**** Listed entries
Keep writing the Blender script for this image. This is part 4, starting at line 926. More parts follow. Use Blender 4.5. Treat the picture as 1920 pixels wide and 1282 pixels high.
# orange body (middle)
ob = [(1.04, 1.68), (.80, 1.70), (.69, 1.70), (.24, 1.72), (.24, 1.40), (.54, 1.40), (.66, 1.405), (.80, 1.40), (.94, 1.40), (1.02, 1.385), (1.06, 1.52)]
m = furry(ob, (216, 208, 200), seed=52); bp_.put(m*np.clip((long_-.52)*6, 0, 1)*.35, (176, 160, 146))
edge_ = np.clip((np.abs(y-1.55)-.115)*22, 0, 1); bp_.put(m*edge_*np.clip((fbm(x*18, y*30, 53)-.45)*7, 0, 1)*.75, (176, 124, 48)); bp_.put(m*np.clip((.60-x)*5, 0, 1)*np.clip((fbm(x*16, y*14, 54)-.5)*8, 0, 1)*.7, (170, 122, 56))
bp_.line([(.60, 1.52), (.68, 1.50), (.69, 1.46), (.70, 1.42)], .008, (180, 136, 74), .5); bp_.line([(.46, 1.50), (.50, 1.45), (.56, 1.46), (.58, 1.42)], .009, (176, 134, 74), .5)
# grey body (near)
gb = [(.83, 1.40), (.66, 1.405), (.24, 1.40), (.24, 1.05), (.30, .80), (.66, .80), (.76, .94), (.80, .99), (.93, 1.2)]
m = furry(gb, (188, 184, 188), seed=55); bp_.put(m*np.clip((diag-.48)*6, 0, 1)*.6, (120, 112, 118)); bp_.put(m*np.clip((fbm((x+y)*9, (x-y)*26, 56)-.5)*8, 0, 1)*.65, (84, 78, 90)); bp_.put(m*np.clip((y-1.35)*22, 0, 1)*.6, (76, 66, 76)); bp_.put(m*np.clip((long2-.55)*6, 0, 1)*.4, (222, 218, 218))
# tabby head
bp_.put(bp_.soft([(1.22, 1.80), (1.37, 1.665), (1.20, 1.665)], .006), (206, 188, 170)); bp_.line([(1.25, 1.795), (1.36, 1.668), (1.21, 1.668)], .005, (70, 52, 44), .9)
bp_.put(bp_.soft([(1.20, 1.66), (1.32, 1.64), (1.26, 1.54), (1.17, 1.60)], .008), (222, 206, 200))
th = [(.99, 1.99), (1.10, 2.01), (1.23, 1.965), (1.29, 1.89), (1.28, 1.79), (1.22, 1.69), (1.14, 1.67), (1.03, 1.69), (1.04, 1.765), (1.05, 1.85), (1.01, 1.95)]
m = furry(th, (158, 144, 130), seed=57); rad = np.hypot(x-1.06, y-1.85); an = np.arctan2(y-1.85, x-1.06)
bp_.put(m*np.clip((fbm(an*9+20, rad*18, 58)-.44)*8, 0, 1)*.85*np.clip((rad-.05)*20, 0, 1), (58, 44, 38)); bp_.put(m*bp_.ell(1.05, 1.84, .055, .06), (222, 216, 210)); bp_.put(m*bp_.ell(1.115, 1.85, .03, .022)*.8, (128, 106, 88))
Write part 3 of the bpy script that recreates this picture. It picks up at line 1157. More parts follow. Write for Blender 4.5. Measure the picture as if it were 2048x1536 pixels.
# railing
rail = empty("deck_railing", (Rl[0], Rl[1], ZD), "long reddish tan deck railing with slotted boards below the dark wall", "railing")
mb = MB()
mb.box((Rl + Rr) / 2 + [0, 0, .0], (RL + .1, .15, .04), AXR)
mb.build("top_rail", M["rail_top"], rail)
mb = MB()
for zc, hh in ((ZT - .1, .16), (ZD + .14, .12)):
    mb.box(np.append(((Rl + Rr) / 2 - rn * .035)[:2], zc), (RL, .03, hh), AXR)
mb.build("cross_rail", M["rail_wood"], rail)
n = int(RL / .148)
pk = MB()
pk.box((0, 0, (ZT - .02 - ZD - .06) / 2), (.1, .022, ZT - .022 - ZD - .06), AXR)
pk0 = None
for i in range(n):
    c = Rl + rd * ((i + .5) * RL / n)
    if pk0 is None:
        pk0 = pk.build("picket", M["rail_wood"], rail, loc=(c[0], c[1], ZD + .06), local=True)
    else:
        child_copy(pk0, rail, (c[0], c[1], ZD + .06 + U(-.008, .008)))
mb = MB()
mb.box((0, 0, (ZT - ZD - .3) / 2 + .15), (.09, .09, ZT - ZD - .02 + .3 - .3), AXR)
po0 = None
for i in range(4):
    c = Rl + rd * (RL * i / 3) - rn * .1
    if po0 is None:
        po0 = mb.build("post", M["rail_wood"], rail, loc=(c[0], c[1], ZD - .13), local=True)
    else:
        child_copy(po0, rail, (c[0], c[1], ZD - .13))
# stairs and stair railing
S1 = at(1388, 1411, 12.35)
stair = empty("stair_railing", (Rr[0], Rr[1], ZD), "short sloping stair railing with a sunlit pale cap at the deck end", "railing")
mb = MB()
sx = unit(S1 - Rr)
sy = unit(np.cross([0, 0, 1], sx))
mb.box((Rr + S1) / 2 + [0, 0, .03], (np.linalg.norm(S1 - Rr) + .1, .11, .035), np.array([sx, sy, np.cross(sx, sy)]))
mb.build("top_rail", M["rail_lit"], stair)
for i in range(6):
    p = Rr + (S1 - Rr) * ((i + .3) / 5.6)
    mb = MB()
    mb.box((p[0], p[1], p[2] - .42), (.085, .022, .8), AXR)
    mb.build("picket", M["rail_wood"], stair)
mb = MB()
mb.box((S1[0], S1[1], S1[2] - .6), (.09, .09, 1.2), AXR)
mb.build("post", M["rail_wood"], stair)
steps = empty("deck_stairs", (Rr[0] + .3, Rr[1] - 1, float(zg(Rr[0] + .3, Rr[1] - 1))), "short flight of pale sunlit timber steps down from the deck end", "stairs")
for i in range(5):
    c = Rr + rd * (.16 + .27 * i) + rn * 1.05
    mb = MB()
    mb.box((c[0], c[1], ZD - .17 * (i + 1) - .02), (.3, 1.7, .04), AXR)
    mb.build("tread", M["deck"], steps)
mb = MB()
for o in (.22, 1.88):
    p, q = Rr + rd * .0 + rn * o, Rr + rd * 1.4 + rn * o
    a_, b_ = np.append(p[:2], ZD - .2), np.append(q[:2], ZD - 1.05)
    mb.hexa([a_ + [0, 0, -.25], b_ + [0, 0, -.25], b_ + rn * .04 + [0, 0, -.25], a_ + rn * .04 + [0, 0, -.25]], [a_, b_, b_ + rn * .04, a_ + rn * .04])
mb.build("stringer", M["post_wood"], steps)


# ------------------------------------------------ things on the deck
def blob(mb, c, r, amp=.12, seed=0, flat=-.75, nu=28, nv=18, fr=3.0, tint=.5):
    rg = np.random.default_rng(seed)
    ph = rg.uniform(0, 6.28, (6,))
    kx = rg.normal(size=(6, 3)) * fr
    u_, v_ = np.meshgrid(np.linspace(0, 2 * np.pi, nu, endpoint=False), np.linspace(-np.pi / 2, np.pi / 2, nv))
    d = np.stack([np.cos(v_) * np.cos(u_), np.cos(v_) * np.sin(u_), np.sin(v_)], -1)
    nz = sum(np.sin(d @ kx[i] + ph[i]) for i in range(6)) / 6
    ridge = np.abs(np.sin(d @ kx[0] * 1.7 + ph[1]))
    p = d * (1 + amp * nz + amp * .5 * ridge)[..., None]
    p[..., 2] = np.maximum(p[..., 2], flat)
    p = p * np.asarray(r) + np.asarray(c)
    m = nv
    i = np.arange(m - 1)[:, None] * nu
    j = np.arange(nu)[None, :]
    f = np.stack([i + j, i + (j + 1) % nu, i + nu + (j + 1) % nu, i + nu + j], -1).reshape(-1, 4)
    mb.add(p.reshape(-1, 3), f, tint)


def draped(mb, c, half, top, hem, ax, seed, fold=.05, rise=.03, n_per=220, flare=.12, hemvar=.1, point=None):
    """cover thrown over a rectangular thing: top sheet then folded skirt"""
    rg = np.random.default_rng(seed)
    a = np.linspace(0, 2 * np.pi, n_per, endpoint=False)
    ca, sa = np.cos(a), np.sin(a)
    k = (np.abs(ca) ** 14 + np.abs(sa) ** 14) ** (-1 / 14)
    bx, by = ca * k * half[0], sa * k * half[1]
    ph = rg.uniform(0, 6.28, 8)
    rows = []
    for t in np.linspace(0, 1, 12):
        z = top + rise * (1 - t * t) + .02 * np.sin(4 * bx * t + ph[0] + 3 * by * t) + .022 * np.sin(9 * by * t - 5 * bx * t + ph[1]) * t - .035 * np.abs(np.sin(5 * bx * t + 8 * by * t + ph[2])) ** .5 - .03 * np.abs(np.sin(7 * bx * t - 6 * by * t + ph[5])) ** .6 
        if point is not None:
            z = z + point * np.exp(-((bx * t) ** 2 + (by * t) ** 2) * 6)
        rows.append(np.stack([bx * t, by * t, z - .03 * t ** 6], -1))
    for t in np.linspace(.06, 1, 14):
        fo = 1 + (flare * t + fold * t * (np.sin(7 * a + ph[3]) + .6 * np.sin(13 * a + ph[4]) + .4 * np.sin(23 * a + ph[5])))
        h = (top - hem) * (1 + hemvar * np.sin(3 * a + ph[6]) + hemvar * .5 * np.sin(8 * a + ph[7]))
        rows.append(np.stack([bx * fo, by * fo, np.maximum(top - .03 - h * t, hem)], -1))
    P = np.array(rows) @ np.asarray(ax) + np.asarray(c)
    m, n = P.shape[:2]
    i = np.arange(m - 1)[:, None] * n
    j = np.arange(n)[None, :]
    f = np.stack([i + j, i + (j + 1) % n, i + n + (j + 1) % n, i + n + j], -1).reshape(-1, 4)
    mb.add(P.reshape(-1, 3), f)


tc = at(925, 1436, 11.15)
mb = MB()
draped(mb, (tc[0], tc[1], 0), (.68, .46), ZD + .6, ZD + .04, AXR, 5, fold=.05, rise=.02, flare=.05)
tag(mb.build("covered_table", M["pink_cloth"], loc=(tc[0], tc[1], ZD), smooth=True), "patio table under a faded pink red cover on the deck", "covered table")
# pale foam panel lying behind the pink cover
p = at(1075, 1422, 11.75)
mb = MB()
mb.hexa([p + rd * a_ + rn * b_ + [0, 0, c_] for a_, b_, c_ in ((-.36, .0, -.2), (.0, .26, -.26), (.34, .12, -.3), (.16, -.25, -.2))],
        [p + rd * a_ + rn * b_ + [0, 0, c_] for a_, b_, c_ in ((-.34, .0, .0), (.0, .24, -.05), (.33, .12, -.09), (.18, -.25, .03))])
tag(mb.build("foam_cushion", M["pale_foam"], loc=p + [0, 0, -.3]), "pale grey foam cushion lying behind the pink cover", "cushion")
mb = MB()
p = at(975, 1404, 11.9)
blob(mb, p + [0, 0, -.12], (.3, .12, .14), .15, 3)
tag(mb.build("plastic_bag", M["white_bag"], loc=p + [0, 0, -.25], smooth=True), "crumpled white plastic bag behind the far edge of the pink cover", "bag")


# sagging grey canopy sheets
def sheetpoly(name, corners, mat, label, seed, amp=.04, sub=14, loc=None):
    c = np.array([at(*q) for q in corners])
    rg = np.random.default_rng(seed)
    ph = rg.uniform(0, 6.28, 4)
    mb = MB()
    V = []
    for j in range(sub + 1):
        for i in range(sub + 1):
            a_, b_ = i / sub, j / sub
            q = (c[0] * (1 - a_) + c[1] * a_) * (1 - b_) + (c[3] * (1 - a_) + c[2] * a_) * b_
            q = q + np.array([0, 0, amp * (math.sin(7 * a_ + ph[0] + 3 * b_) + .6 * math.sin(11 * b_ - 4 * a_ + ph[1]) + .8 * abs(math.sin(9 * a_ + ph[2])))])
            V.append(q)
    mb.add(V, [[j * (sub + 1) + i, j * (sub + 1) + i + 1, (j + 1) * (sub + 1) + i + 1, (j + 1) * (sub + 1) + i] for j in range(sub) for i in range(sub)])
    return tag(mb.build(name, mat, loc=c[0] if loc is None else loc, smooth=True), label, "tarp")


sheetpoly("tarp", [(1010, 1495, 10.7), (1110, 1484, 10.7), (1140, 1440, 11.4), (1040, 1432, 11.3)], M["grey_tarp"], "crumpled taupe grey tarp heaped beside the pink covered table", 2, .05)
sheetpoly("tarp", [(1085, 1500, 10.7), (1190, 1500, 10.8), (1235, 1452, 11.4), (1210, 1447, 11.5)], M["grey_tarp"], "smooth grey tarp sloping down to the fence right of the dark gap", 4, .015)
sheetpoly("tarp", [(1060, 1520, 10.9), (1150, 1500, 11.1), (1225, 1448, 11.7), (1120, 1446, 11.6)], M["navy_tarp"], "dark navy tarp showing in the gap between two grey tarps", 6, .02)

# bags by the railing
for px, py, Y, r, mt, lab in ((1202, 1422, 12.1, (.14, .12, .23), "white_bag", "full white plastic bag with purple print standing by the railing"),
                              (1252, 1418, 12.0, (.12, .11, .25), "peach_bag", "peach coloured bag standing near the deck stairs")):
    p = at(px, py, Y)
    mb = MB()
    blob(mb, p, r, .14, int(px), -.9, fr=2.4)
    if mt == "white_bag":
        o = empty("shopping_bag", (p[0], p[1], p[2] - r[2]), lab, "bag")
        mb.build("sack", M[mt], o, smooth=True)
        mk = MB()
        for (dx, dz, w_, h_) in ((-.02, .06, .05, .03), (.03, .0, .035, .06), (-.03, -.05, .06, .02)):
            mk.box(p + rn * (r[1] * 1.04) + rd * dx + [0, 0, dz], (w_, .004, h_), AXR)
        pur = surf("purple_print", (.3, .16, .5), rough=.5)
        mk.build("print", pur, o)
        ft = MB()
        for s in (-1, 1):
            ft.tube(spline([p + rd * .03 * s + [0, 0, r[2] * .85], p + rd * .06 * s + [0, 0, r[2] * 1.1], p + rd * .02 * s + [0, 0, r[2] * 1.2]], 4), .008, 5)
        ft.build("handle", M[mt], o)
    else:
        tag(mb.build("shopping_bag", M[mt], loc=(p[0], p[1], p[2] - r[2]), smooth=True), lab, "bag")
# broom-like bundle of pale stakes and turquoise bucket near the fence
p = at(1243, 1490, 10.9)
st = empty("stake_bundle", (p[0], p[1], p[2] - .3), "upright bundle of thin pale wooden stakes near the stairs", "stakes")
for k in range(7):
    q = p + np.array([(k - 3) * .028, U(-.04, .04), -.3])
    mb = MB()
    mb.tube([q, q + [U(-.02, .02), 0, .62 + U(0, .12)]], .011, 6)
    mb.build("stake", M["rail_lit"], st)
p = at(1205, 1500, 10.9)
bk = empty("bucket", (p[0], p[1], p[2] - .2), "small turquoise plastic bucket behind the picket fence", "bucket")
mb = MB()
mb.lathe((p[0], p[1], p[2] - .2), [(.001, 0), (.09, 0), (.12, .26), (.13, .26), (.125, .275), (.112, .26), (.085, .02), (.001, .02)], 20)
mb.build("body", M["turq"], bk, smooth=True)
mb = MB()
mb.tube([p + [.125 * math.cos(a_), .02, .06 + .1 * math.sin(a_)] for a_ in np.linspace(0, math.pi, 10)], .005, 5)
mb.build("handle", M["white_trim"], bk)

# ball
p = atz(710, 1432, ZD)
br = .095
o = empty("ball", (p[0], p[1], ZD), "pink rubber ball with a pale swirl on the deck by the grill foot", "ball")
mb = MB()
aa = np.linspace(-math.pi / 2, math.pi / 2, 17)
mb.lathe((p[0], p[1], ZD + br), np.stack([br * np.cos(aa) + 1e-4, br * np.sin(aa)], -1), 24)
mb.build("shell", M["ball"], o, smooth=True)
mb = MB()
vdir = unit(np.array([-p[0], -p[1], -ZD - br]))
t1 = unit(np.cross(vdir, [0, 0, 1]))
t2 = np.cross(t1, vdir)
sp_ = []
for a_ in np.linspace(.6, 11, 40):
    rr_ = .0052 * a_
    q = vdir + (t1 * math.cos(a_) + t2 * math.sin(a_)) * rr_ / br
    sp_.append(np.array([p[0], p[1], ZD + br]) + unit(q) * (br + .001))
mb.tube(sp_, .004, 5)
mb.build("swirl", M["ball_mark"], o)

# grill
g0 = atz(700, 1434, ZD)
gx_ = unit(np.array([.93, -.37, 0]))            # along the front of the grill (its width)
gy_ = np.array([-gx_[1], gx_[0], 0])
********
Job ▸ Read the entries and pick out all lines that include the word "this".

Exercise answer ▸
Keep writing the Blender script for this image. This is part 4, starting at line 926. More parts follow. Use Blender 4.5. Treat the picture as 1920 pixels wide and 1282 pixels high.
Write part 3 of the bpy script that recreates this picture. It picks up at line 1157. More parts follow. Write for Blender 4.5. Measure the picture as if it were 2048x1536 pixels.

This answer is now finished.